__TASK GOAL__. Below is some material; set it all down exactly, apart from the pictures.

__DATA SHOWN__.
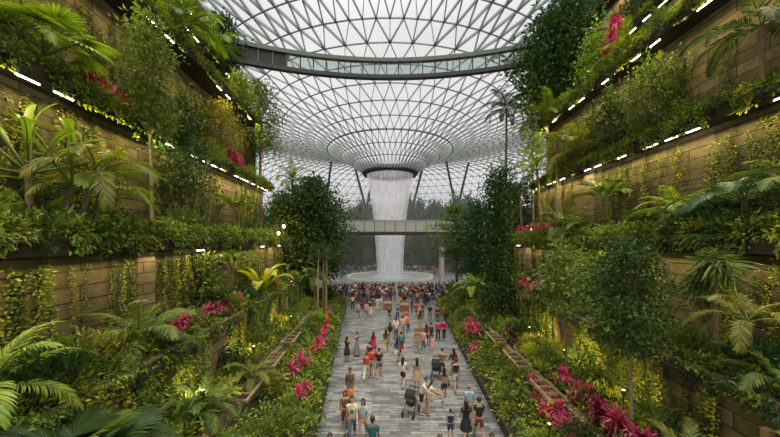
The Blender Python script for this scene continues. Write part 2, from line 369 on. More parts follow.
# ------------------------------------------------------------------ high glazed link bridge
def arc(x): return 28.5 - (x/15.0)**2*3.4
root = tag(empty('skybridge', (0, 28.5, 23.0)), 'long glazed link bridge with dark green beams, crossing high under the dome', 'bridge')
def bend(name, zc, h, depth, mat, x0=-17.0, x1=17.5, off=0.0, parent=root):
    b = MB(); xs = np.linspace(x0, x1, max(2, int((x1-x0)/1.0)))
    for a, c in zip(xs[:-1], xs[1:]):
        ya, yc = arc(a) + off, arc(c) + off
        b.hexa([(a, ya, zc-h/2), (c, yc, zc-h/2), (c, yc+depth, zc-h/2), (a, ya+depth, zc-h/2), (a, ya, zc+h/2), (c, yc, zc+h/2), (c, yc+depth, zc+h/2), (a, ya+depth, zc+h/2)])
    o = b.build(name, mat, parent); o.matrix_parent_inverse = Matrix.Translation(-root.location); return o
TOP, BOT = EYE + 17.35, EYE + 15.4
bend('top_beam', TOP - .19, .36, .45, 'grey_metal'); bend('bottom_beam', BOT + .17, .34, .5, 'dark_metal')
bend('deck', BOT + .2, .1, .5, 'dark_metal', off=.1)
xs = [-16.2 + i*1.135 for i in range(30)]
for i, x in enumerate(xs):
    for off, nm in ((.14, 'mullion'),):
        b = MB(); b.box((x, arc(x) + off, (TOP + BOT)/2), (.09, .12, TOP - BOT - .3)); o = b.build(nm, 'grey_metal' if x < -9 else 'dark_metal', root); o.matrix_parent_inverse = Matrix.Translation(-root.location)
    if i < len(xs)-1:
        xb = xs[i+1]; solid = x < -10.2 or x > 12.0
        b = MB(); z0, z1 = BOT + .3, TOP - .34; y0, y1 = arc(x) + .2, arc(xb) + .2
        b.hexa([(x, y0, z0), (xb, y1, z0), (xb, y1+.04, z0), (x, y0+.04, z0), (x, y0, z1), (xb, y1, z1), (xb, y1+.04, z1), (x, y0+.04, z1)])
        o = b.build('dark_panel' if solid else 'glass_panel', 'black_panel' if solid else 'bridge_glass', root); o.matrix_parent_inverse = Matrix.Translation(-root.location)
        if solid: o['label'] = 'opaque black panel'

# ------------------------------------------------------------------ low footbridge before the waterfall
FB = 47.0
root2 = tag(empty('footbridge', (0, FB, 8.9)), 'pale panelled footbridge spanning the valley in front of the waterfall', 'bridge')
def part2(mb, name, mat): o = mb.build(name, mat, root2); o.matrix_parent_inverse = Matrix.Translation(-root2.location); return o
b = MB(); b.box((0, FB + 1.4, 9.05), (34, 2.9, .5)); part2(b, 'deck', 'dark_metal')
pw = 1.62
for i in range(21):
    x = -17 + pw*(i + .5)
    for y, nm in ((FB, 'parapet_panel'), (FB + 2.8, 'rear_parapet_panel')):
        b = MB(); b.box((x, y, 10.06), (pw - .09, .08, 1.9)); part2(b, nm, 'panel')
b = MB(); b.box((0, FB + .12, 10.06), (33.9, .06, 1.8)); part2(b, 'parapet_backing', 'dark_metal')
b = MB(); b.box((0, FB - .02, 11.08), (34, .16, .1)); part2(b, 'handrail', 'concrete_pale')
b = MB(); b.box((0, FB - .01, 9.0), (34, .2, .22)); part2(b, 'bottom_trim', 'dark_metal')
for x in (-11.5, 8.3):
    b = MB(); b.tube([(x, FB + 1.3, 0), (x, FB + 1.3, 8.8)], .42, 20); struct(b.build('column', 'concrete_pale', smooth=True))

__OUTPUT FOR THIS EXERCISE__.
The Blender Python script for this scene continues. Write part 2, from line 369 on. More parts follow.
# ------------------------------------------------------------------ high glazed link bridge
def arc(x): return 28.5 - (x/15.0)**2*3.4
root = tag(empty('skybridge', (0, 28.5, 23.0)), 'long glazed link bridge with dark green beams, crossing high under the dome', 'bridge')
def bend(name, zc, h, depth, mat, x0=-17.0, x1=17.5, off=0.0, parent=root):
    b = MB(); xs = np.linspace(x0, x1, max(2, int((x1-x0)/1.0)))
    for a, c in zip(xs[:-1], xs[1:]):
        ya, yc = arc(a) + off, arc(c) + off
        b.hexa([(a, ya, zc-h/2), (c, yc, zc-h/2), (c, yc+depth, zc-h/2), (a, ya+depth, zc-h/2), (a, ya, zc+h/2), (c, yc, zc+h/2), (c, yc+depth, zc+h/2), (a, ya+depth, zc+h/2)])
    o = b.build(name, mat, parent); o.matrix_parent_inverse = Matrix.Translation(-root.location); return o
TOP, BOT = EYE + 17.35, EYE + 15.4
bend('top_beam', TOP - .19, .36, .45, 'grey_metal'); bend('bottom_beam', BOT + .17, .34, .5, 'dark_metal')
bend('deck', BOT + .2, .1, .5, 'dark_metal', off=.1)
xs = [-16.2 + i*1.135 for i in range(30)]
for i, x in enumerate(xs):
    for off, nm in ((.14, 'mullion'),):
        b = MB(); b.box((x, arc(x) + off, (TOP + BOT)/2), (.09, .12, TOP - BOT - .3)); o = b.build(nm, 'grey_metal' if x < -9 else 'dark_metal', root); o.matrix_parent_inverse = Matrix.Translation(-root.location)
    if i < len(xs)-1:
        xb = xs[i+1]; solid = x < -10.2 or x > 12.0
        b = MB(); z0, z1 = BOT + .3, TOP - .34; y0, y1 = arc(x) + .2, arc(xb) + .2
        b.hexa([(x, y0, z0), (xb, y1, z0), (xb, y1+.04, z0), (x, y0+.04, z0), (x, y0, z1), (xb, y1, z1), (xb, y1+.04, z1), (x, y0+.04, z1)])
        o = b.build('dark_panel' if solid else 'glass_panel', 'black_panel' if solid else 'bridge_glass', root); o.matrix_parent_inverse = Matrix.Translation(-root.location)
        if solid: o['label'] = 'opaque black panel'

# ------------------------------------------------------------------ low footbridge before the waterfall
FB = 47.0
root2 = tag(empty('footbridge', (0, FB, 8.9)), 'pale panelled footbridge spanning the valley in front of the waterfall', 'bridge')
def part2(mb, name, mat): o = mb.build(name, mat, root2); o.matrix_parent_inverse = Matrix.Translation(-root2.location); return o
b = MB(); b.box((0, FB + 1.4, 9.05), (34, 2.9, .5)); part2(b, 'deck', 'dark_metal')
pw = 1.62
for i in range(21):
    x = -17 + pw*(i + .5)
    for y, nm in ((FB, 'parapet_panel'), (FB + 2.8, 'rear_parapet_panel')):
        b = MB(); b.box((x, y, 10.06), (pw - .09, .08, 1.9)); part2(b, nm, 'panel')
b = MB(); b.box((0, FB + .12, 10.06), (33.9, .06, 1.8)); part2(b, 'parapet_backing', 'dark_metal')
b = MB(); b.box((0, FB - .02, 11.08), (34, .16, .1)); part2(b, 'handrail', 'concrete_pale')
b = MB(); b.box((0, FB - .01, 9.0), (34, .2, .22)); part2(b, 'bottom_trim', 'dark_metal')
for x in (-11.5, 8.3):
    b = MB(); b.tube([(x, FB + 1.3, 0), (x, FB + 1.3, 8.8)], .42, 20); struct(b.build('column', 'concrete_pale', smooth=True))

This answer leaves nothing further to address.